1906 Stanley 30HP "Vanderbilt"

1906 Stanley 30HP "Vanderbilt"

At the turn of the 20th century, steam cars looked like the most promising technology for the new-fangled horseless carriage industry. Clean, virtually silent, and relatively easy to operate once they warmed up, all it took was a little patience, and access to a water supply. Until the evolution of the gasoline engine and electric starting made steam obsolete, even with the invention of the flash boiler - which almost eliminated slow startups - a broad range of steam car manufacturers vied for the public's dollars and attention. Certainly the best known, if not the most common steamers, came from the Massachusetts workshops of former photographic equipment makers F.E. and F.O. Stanley. The Stanley brothers – identical twins – produced a wide range of steam automobiles between 1896 and 1924. Only the Columbia Automobile Company's high-quality electrics outsold them from 1899 to 1905. The Stanley brothers built and sold several hundred of their first model in 1898 and 1899. After F.E. and his wife drove one to the top of Mount Washington in New Hampshire in 1899, other interested parties took notice; one was Locomobile, which purchased rights to the design.
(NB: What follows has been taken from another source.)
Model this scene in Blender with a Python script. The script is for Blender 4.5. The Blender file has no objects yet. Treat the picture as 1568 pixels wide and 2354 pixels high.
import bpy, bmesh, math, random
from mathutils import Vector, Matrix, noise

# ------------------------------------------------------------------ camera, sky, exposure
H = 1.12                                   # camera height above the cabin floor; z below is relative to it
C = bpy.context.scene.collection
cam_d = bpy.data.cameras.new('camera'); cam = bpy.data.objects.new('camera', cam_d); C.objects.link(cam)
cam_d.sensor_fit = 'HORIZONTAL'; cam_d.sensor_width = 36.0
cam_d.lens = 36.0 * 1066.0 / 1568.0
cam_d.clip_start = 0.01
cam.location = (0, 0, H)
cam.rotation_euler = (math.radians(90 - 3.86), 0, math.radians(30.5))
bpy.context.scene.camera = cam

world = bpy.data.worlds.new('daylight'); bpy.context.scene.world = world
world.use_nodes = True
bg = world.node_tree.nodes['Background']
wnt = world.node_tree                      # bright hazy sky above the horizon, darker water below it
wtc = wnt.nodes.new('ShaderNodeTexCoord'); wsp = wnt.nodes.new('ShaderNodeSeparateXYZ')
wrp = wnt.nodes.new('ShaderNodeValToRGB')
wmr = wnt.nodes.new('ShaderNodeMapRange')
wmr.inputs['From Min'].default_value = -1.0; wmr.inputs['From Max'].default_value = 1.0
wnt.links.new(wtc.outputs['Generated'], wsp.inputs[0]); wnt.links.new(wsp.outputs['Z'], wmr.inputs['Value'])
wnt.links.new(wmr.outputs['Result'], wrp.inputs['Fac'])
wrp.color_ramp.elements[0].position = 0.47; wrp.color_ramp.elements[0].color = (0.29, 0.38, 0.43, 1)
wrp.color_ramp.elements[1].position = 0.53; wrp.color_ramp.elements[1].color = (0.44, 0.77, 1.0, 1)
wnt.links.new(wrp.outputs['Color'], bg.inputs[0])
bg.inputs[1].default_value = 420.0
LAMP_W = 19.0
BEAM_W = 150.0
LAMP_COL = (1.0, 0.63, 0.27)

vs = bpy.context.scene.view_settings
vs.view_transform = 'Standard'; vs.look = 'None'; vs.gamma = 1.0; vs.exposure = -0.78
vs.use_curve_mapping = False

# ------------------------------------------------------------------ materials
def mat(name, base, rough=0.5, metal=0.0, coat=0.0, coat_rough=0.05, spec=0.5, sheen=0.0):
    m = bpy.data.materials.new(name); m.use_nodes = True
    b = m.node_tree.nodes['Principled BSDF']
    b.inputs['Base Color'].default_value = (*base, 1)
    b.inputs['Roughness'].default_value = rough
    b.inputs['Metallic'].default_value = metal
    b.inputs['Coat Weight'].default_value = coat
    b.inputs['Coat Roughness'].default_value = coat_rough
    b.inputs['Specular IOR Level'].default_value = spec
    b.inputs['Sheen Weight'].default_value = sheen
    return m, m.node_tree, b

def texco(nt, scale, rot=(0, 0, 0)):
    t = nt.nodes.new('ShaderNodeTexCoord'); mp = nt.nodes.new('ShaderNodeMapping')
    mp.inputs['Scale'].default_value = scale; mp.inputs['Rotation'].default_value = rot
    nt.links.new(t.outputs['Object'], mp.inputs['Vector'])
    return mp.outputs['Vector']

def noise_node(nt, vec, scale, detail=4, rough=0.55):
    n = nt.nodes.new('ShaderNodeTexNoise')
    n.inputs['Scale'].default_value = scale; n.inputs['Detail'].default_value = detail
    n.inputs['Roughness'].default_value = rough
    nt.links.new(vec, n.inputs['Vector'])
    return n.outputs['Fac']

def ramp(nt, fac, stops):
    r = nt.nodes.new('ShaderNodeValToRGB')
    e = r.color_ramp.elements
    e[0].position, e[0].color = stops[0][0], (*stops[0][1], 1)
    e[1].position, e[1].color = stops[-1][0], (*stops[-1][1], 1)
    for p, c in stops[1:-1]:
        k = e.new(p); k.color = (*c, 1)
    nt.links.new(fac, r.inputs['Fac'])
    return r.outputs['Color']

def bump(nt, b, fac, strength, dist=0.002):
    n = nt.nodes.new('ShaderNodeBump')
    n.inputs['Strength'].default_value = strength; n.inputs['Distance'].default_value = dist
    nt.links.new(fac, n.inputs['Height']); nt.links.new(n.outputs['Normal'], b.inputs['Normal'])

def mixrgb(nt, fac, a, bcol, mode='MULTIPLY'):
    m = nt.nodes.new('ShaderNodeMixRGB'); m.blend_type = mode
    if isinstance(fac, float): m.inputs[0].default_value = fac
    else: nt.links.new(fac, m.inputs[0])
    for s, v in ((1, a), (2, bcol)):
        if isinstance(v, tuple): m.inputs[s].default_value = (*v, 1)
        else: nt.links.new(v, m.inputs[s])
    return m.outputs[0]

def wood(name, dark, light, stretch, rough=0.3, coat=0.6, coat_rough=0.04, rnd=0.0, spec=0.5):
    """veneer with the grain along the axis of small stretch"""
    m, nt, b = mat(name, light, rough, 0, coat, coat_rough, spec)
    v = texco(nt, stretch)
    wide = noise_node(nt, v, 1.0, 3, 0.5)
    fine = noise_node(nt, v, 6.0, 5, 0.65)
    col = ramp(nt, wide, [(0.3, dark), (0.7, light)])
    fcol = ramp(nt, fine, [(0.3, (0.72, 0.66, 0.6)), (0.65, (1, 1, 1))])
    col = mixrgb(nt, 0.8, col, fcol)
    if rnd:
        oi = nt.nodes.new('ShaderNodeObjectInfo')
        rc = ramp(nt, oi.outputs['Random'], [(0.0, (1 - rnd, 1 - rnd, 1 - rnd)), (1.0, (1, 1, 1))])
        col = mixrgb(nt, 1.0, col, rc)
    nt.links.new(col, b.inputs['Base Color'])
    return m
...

The Stanley brothers used the proceeds to found their own eponymous firm in 1902, and began producing more advanced models.

Stanleys were powered by a double-acting two-cylinder engine, and benefitted from the use of a fire-tube boiler that was reinforced with piano wire and fitted with a safety valve. Because Stanley's early motors did not incorporate any sort of recovery system, vented steam was lost to the atmosphere. After 1914, that issue was resolved with a fairly efficient condenser system, which greatly increased the distance travelled without stopping for a refill of water. The earliest cars were buggy-like, with their boiler and valve controls under the seat, but eventually came to look much like conventional automobiles, having the boiler and motor under a boxy, coffin-like nose and the drive taken to the rear wheels.

The famous "Vanderbilt" Stanley became a legend the day it was built. No steam car was more exciting or embodied the performance potential of this thoroughbred racer. Unfortunately, the originals are long lost to time, but thankfully a few exacting replicas have been made to demonstrate the amazing potential of these cars.

Originally designed to compete in the Vanderbilt cup race in Long Island, the Stanley's employed all their technical knowhow to create a machine to take on the world finest gasoline motor cars. The Stanley's had already proven the huge speed potential of their propulsion system by smashing the land speed with the streamlined racing car called the "Woggle-Bug". Driven by a company employee to a staggering 127 mph on the sand at Daytona Beach, Florida, that Stanley established a world record for the flying mile – 28.2 seconds – along with a new World Land Speed Record.

The Stanley Vanderbilts were ordered by 2 Philadelphia amateurs with aspirations of racing in the event built to the specification that they do one mile in 30 seconds. The Vanderbilt's were not ready in time for the road race but did achieve an unrivaled record of success in other competitions. Up and down the east coast, the Stanley Vanderbilts were nearly undefeated in hill climb contests. Both of these cars are long lost.

This particular Vanderbilt was built in 1994 by noted Stanley expert Robert J. "Bud" Boudeman to be the ultimate Stanley racer and nothing was held back by using both a massive 34" boiler (four inches larger than Stanley 30hp) and modified Bryan engine. Buck Boudeman pioneered using these engines in his Vanderbilt Cup Racer Replicas, replacing most of the moving parts with titanium parts and boring out the piston valves to their maximum to improve the breathing. Rough estimates are that this engine can produce 300 hp. When tested on a dynamometer under Bensons ownership a torque figure of 1000 ft/lbs was achieved along with brief horsepower figures nearing 300hp. This startling potential was way beyond any gas automobile of the period.